We just need to relax and let God handle the situation because we are told in Gal 5:22-23, the fruit or the production of the Holy Spirit is “love, joy, peace, patience, kindness, goodness, faithfulness,” etc.
Production of fruit is also character, and inner transformation of the soul into the character of our Lord Jesus Christ.
Gal 2:20; "We have been crucified with Christ; and it is no longer we who live, but Christ lives in us;
All of this takes time, it takes the proper nutrition, the proper feeding and handling.
What is that based on?
Two things: filling of God the Holy Spirit, Eph 5:18; and the content of that filling is the Word of Christ—Col 3:16, “Let the word of Christ richly dwell within you.”
1Pe 2:2 commands us to desire the sincere milk of the Word, “that you may grow by it.” It is only by means of the Word of God that we grow.
Spiritual growth is the result of the right nourishment which comes exclusively from the Word of God under the filling of the Holy Spirit.
He puts his roots down in that soil of Bible class, week in and week out, over and over again, so that his mind becomes saturated with doctrine, his soul absorbs those spiritual nutrients.
It is slow, it takes time, and it may be imperceptible to the believer for a while, but the Holy Spirit is working transformation within the believer that is not always recognizable when it is taking place.

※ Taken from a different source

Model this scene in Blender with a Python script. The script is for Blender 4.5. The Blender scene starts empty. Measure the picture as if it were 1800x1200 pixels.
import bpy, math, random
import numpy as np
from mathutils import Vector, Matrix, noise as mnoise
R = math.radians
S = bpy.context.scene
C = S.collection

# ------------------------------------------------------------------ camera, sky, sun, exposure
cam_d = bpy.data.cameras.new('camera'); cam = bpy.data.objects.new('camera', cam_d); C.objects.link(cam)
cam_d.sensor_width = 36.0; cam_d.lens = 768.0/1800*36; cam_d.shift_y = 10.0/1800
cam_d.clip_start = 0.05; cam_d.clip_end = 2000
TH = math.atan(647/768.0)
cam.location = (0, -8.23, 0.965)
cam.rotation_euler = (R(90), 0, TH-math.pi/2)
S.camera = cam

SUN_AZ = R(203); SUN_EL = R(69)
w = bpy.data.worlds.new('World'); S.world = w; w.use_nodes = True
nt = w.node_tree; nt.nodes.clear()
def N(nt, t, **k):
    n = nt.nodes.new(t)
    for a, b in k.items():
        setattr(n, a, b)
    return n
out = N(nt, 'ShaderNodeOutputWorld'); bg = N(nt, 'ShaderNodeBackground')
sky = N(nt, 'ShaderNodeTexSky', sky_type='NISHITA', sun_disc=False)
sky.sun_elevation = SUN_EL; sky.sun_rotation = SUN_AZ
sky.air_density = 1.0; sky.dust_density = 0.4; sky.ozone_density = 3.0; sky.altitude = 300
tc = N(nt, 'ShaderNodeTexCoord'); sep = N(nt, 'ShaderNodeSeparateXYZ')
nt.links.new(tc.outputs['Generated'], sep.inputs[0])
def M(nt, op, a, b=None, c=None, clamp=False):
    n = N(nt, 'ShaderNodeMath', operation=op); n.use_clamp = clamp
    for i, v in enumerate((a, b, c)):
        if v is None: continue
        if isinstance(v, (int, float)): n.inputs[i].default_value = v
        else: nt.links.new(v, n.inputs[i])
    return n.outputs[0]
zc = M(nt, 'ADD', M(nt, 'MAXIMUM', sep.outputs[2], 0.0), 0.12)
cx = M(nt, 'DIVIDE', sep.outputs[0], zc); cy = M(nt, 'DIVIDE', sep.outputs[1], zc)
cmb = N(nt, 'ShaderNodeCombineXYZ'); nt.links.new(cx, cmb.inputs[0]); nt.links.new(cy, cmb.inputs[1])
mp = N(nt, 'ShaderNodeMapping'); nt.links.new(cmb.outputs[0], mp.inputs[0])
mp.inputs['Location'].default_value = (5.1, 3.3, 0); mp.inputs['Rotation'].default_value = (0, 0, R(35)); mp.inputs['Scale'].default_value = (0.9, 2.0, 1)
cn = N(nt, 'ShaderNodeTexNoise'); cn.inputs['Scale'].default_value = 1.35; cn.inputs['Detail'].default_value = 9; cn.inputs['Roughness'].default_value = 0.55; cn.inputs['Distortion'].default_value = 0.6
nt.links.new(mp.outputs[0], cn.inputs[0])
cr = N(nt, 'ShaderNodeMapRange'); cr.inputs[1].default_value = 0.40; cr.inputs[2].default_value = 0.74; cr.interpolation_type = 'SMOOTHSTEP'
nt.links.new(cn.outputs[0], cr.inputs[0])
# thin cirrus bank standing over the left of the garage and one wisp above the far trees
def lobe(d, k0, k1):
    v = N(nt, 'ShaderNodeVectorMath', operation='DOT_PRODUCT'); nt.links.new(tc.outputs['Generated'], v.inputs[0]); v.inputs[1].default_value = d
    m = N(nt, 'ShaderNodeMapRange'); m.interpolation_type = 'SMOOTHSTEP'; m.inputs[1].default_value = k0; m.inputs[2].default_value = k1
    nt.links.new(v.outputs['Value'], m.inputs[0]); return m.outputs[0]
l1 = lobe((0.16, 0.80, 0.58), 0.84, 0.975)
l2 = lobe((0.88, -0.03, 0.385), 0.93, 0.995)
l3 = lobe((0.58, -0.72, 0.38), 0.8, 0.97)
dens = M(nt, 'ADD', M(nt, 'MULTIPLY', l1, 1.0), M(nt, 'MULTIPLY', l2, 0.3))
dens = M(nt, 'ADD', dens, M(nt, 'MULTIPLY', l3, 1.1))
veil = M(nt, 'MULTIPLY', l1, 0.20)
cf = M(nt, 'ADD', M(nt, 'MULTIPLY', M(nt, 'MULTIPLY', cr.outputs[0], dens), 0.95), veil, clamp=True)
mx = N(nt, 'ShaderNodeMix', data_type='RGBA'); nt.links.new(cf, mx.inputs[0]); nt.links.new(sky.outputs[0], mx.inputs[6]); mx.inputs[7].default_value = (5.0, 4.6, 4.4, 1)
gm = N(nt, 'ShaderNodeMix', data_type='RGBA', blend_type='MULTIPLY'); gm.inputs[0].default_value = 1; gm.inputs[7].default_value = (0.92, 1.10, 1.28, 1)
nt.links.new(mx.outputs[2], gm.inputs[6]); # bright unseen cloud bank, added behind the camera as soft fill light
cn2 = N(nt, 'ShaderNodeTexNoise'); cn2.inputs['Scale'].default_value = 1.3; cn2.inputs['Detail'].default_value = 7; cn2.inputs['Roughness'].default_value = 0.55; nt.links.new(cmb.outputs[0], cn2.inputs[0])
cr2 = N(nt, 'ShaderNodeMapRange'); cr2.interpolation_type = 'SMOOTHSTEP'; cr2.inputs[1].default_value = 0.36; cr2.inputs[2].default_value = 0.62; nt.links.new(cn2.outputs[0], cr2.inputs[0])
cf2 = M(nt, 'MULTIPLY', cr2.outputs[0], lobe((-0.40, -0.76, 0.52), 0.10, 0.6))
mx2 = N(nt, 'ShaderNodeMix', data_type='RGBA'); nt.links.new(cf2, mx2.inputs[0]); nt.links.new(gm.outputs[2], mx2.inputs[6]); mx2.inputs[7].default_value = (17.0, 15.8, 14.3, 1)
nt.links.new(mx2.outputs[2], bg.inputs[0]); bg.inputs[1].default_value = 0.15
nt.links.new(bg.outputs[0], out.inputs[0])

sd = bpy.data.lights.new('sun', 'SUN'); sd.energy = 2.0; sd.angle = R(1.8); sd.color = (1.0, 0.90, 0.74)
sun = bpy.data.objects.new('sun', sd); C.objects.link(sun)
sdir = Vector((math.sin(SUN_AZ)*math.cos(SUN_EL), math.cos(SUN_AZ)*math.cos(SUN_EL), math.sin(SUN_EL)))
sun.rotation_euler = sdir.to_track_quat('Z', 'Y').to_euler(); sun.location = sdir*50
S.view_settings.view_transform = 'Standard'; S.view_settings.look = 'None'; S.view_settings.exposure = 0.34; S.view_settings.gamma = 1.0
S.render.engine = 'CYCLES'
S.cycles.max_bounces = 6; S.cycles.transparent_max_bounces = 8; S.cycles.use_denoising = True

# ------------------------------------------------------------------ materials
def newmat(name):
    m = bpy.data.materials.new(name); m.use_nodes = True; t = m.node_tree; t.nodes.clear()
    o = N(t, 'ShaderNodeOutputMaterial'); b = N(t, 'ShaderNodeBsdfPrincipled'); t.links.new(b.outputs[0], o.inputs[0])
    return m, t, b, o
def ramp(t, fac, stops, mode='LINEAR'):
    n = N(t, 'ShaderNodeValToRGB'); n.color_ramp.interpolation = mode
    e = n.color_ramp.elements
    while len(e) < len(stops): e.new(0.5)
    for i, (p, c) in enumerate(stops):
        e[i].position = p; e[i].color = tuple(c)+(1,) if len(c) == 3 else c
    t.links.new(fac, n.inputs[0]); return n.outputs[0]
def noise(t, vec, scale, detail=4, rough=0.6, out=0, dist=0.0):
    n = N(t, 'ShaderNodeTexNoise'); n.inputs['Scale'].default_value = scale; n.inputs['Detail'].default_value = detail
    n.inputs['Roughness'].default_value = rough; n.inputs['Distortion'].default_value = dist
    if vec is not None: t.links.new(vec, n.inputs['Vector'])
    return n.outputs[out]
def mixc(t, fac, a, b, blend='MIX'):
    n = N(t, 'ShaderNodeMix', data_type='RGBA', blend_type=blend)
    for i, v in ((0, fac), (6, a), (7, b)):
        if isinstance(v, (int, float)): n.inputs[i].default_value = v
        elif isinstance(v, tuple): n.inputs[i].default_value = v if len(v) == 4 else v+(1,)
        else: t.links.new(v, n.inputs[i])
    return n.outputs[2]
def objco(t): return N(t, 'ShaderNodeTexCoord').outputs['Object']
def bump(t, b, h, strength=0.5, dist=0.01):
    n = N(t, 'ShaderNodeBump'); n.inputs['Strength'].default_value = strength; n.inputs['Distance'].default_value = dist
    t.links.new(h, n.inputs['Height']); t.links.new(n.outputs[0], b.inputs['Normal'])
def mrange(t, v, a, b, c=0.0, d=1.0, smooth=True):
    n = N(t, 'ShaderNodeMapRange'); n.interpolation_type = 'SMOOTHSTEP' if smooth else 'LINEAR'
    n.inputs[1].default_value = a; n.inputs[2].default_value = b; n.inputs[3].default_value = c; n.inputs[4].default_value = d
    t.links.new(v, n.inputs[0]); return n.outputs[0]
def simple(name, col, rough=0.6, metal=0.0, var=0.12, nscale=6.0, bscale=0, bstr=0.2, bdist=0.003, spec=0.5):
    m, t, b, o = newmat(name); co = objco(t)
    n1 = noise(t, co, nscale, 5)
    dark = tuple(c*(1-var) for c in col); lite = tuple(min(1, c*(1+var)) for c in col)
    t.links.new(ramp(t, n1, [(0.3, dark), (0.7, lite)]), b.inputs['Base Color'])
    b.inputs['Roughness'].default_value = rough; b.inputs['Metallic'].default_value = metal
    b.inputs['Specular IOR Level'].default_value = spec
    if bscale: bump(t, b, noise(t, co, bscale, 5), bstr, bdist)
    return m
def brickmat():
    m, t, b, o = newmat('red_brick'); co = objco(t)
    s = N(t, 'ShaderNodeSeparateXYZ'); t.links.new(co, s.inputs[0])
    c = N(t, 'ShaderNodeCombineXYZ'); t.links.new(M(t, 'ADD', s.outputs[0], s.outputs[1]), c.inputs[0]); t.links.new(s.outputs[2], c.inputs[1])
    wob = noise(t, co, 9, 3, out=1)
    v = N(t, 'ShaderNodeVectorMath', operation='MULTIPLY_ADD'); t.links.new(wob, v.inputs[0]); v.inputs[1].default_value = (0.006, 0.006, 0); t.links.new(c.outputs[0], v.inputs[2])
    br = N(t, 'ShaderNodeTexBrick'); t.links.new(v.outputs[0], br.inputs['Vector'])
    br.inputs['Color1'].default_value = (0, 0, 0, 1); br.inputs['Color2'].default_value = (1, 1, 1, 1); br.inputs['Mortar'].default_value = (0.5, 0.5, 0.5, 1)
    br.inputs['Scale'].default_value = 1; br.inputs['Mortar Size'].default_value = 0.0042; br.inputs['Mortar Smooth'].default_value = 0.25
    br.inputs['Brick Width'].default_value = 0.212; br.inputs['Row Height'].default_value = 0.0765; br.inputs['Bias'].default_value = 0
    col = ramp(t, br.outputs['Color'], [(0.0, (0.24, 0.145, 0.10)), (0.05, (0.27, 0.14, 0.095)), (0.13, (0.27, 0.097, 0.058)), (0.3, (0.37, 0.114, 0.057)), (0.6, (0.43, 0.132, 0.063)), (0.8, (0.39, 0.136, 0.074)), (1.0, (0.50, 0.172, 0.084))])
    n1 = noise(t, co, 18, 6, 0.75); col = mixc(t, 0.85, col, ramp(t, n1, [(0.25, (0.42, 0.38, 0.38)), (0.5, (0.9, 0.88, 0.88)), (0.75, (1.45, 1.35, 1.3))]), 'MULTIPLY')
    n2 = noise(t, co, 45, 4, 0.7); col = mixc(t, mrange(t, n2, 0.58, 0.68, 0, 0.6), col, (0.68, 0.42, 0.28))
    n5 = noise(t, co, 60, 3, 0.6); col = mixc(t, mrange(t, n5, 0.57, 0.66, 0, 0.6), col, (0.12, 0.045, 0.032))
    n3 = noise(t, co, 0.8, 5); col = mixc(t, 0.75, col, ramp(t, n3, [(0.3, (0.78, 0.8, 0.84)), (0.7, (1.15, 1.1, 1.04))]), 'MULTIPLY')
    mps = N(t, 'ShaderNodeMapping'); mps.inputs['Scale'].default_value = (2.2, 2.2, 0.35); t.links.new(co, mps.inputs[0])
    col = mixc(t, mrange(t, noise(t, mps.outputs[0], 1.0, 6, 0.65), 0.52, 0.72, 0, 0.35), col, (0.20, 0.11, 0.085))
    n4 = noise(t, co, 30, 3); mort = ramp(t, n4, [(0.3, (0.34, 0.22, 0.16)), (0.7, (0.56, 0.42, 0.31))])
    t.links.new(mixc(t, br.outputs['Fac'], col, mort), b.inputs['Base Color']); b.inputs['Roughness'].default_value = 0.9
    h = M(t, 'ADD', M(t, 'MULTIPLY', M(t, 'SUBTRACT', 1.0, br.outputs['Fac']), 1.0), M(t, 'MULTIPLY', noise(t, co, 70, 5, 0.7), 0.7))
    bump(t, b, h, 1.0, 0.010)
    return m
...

Fruit must be distinguished from the growth of the plant, its stem and its leaves.
Don’t confuse the leaves, the buds and the stem with fruit, that is the immature believer going from infancy to maturity.
Fruit only comes at the different stages of spiritual maturity especially if it is the end result.
The quality of the fruit is dependent on the nourishment that the plant provides.
The main question is “What is nourishing your soul?”
What is it that you spend time on absorbing into your soul?
Is it the human viewpoint concepts of the cosmic system that influences our life or is it Bible doctrine?
Rom 12:2 “And do not be conformed to this world [cosmos], but be transformed by the renovation of your thinking” = through the study of God’s Word.
Joh 15:2 “Every branch in Me that does not bear fruit, He [Father, the vinedresser] takes away; and every branch that bears fruit, He prunes it, that it may bear more fruit.”
What does it mean to “take away”?
Unfruitful means that this is merely a professing but not a genuine believer.
The second interpretive position that is taken on this is that the believers that are “taken away” are those who lose their salvation.
The third position and the one that is the true position is that the unfruitful believers experience divine discipline.
The Greek word is eiro which can mean to take away or remove, but it also means to lift up.
When you go out into the fields and see the vineyards out there, the lower branches on the vine that may be weak are propped up by rocks, so that by the elevation they are strengthened and then produce fruit.
It does not have to do with removal (there is removal in verse 6 which has to do with the sin unto death; 1Jo 5:16, for those of you who may not know that.
Unfruitful believers experience divine discipline in time and lose rewards in eternity.
He is not talking about salvation; it is talking about the fact that fruit bearing is a consequence of being in fellowship with the Lord.
Paul uses the phrase to describe the believer’s position in Christ, but John uses the phrase simply to describe intimate relationships that we all have with others as well.